» Objective
Output the material beneath exactly, leaving nothing out.

» Data segment
(begin)
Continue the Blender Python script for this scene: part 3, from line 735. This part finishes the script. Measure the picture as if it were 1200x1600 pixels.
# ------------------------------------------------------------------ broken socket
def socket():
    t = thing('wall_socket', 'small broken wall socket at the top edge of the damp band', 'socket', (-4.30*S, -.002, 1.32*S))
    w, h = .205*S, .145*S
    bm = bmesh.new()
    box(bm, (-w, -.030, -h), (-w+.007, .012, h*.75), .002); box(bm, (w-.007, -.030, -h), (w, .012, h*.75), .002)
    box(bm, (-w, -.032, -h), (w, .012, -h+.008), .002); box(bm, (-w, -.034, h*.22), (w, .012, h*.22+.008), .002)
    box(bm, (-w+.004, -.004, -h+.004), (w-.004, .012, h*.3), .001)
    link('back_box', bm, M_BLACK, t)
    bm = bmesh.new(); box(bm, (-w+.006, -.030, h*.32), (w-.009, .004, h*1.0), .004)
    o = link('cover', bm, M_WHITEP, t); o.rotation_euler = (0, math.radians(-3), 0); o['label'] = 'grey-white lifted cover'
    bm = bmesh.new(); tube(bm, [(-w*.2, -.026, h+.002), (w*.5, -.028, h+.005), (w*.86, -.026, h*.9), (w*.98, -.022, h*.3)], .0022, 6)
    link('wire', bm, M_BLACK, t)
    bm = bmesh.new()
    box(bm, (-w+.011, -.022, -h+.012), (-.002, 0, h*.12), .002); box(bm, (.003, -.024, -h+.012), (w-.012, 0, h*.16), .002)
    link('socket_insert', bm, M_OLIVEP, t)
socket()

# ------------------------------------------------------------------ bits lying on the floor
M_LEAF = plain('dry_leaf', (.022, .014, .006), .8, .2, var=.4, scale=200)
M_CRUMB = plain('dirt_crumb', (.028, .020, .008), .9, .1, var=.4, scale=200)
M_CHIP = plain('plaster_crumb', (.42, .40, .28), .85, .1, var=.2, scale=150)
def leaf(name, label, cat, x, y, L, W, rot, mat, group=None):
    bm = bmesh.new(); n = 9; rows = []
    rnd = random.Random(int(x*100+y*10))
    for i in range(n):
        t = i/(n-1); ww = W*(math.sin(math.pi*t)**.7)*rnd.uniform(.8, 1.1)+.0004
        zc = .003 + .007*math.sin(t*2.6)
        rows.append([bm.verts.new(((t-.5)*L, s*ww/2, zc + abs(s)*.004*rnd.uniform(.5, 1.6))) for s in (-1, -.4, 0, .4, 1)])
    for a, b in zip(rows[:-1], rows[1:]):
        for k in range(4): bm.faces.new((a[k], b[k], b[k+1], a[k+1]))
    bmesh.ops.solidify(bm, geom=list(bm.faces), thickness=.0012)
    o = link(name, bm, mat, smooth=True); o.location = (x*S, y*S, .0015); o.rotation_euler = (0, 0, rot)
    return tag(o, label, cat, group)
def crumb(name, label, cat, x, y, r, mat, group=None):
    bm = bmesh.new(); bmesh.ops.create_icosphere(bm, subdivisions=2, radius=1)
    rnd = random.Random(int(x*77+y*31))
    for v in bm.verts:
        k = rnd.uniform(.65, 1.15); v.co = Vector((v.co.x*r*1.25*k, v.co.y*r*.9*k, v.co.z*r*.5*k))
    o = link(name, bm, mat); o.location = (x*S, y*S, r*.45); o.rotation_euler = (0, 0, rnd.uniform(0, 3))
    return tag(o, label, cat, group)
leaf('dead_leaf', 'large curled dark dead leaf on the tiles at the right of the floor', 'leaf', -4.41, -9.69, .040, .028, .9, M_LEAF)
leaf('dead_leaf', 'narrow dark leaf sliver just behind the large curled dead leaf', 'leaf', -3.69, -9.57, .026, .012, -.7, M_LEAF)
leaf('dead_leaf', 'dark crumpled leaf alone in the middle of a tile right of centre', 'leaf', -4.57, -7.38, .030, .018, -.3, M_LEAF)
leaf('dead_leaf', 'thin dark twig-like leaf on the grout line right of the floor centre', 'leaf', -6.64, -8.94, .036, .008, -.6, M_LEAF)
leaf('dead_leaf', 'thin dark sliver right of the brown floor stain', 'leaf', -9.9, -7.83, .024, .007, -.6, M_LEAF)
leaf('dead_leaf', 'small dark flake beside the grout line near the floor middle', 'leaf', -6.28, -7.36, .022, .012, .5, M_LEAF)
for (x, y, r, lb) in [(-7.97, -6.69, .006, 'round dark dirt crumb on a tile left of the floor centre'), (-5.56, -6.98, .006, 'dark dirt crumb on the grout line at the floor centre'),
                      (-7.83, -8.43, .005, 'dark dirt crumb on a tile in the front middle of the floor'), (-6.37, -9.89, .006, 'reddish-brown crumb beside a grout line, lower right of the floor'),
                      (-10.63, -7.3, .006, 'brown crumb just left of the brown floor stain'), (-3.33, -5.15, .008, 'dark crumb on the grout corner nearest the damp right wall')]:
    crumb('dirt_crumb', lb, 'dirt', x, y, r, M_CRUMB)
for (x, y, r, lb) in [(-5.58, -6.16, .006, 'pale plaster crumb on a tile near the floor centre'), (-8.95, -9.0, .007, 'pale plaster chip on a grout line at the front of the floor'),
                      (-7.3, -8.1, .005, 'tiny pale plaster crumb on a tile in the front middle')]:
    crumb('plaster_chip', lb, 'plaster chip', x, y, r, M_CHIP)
(end)
» Full solution
Continue the Blender Python script for this scene: part 3, from line 735. This part finishes the script. Measure the picture as if it were 1200x1600 pixels.
# ------------------------------------------------------------------ broken socket
def socket():
    t = thing('wall_socket', 'small broken wall socket at the top edge of the damp band', 'socket', (-4.30*S, -.002, 1.32*S))
    w, h = .205*S, .145*S
    bm = bmesh.new()
    box(bm, (-w, -.030, -h), (-w+.007, .012, h*.75), .002); box(bm, (w-.007, -.030, -h), (w, .012, h*.75), .002)
    box(bm, (-w, -.032, -h), (w, .012, -h+.008), .002); box(bm, (-w, -.034, h*.22), (w, .012, h*.22+.008), .002)
    box(bm, (-w+.004, -.004, -h+.004), (w-.004, .012, h*.3), .001)
    link('back_box', bm, M_BLACK, t)
    bm = bmesh.new(); box(bm, (-w+.006, -.030, h*.32), (w-.009, .004, h*1.0), .004)
    o = link('cover', bm, M_WHITEP, t); o.rotation_euler = (0, math.radians(-3), 0); o['label'] = 'grey-white lifted cover'
    bm = bmesh.new(); tube(bm, [(-w*.2, -.026, h+.002), (w*.5, -.028, h+.005), (w*.86, -.026, h*.9), (w*.98, -.022, h*.3)], .0022, 6)
    link('wire', bm, M_BLACK, t)
    bm = bmesh.new()
    box(bm, (-w+.011, -.022, -h+.012), (-.002, 0, h*.12), .002); box(bm, (.003, -.024, -h+.012), (w-.012, 0, h*.16), .002)
    link('socket_insert', bm, M_OLIVEP, t)
socket()

# ------------------------------------------------------------------ bits lying on the floor
M_LEAF = plain('dry_leaf', (.022, .014, .006), .8, .2, var=.4, scale=200)
M_CRUMB = plain('dirt_crumb', (.028, .020, .008), .9, .1, var=.4, scale=200)
M_CHIP = plain('plaster_crumb', (.42, .40, .28), .85, .1, var=.2, scale=150)
def leaf(name, label, cat, x, y, L, W, rot, mat, group=None):
    bm = bmesh.new(); n = 9; rows = []
    rnd = random.Random(int(x*100+y*10))
    for i in range(n):
        t = i/(n-1); ww = W*(math.sin(math.pi*t)**.7)*rnd.uniform(.8, 1.1)+.0004
        zc = .003 + .007*math.sin(t*2.6)
        rows.append([bm.verts.new(((t-.5)*L, s*ww/2, zc + abs(s)*.004*rnd.uniform(.5, 1.6))) for s in (-1, -.4, 0, .4, 1)])
    for a, b in zip(rows[:-1], rows[1:]):
        for k in range(4): bm.faces.new((a[k], b[k], b[k+1], a[k+1]))
    bmesh.ops.solidify(bm, geom=list(bm.faces), thickness=.0012)
    o = link(name, bm, mat, smooth=True); o.location = (x*S, y*S, .0015); o.rotation_euler = (0, 0, rot)
    return tag(o, label, cat, group)
def crumb(name, label, cat, x, y, r, mat, group=None):
    bm = bmesh.new(); bmesh.ops.create_icosphere(bm, subdivisions=2, radius=1)
    rnd = random.Random(int(x*77+y*31))
    for v in bm.verts:
        k = rnd.uniform(.65, 1.15); v.co = Vector((v.co.x*r*1.25*k, v.co.y*r*.9*k, v.co.z*r*.5*k))
    o = link(name, bm, mat); o.location = (x*S, y*S, r*.45); o.rotation_euler = (0, 0, rnd.uniform(0, 3))
    return tag(o, label, cat, group)
leaf('dead_leaf', 'large curled dark dead leaf on the tiles at the right of the floor', 'leaf', -4.41, -9.69, .040, .028, .9, M_LEAF)
leaf('dead_leaf', 'narrow dark leaf sliver just behind the large curled dead leaf', 'leaf', -3.69, -9.57, .026, .012, -.7, M_LEAF)
leaf('dead_leaf', 'dark crumpled leaf alone in the middle of a tile right of centre', 'leaf', -4.57, -7.38, .030, .018, -.3, M_LEAF)
leaf('dead_leaf', 'thin dark twig-like leaf on the grout line right of the floor centre', 'leaf', -6.64, -8.94, .036, .008, -.6, M_LEAF)
leaf('dead_leaf', 'thin dark sliver right of the brown floor stain', 'leaf', -9.9, -7.83, .024, .007, -.6, M_LEAF)
leaf('dead_leaf', 'small dark flake beside the grout line near the floor middle', 'leaf', -6.28, -7.36, .022, .012, .5, M_LEAF)
for (x, y, r, lb) in [(-7.97, -6.69, .006, 'round dark dirt crumb on a tile left of the floor centre'), (-5.56, -6.98, .006, 'dark dirt crumb on the grout line at the floor centre'),
                      (-7.83, -8.43, .005, 'dark dirt crumb on a tile in the front middle of the floor'), (-6.37, -9.89, .006, 'reddish-brown crumb beside a grout line, lower right of the floor'),
                      (-10.63, -7.3, .006, 'brown crumb just left of the brown floor stain'), (-3.33, -5.15, .008, 'dark crumb on the grout corner nearest the damp right wall')]:
    crumb('dirt_crumb', lb, 'dirt', x, y, r, M_CRUMB)
for (x, y, r, lb) in [(-5.58, -6.16, .006, 'pale plaster crumb on a tile near the floor centre'), (-8.95, -9.0, .007, 'pale plaster chip on a grout line at the front of the floor'),
                      (-7.3, -8.1, .005, 'tiny pale plaster crumb on a tile in the front middle')]:
    crumb('plaster_chip', lb, 'plaster chip', x, y, r, M_CHIP)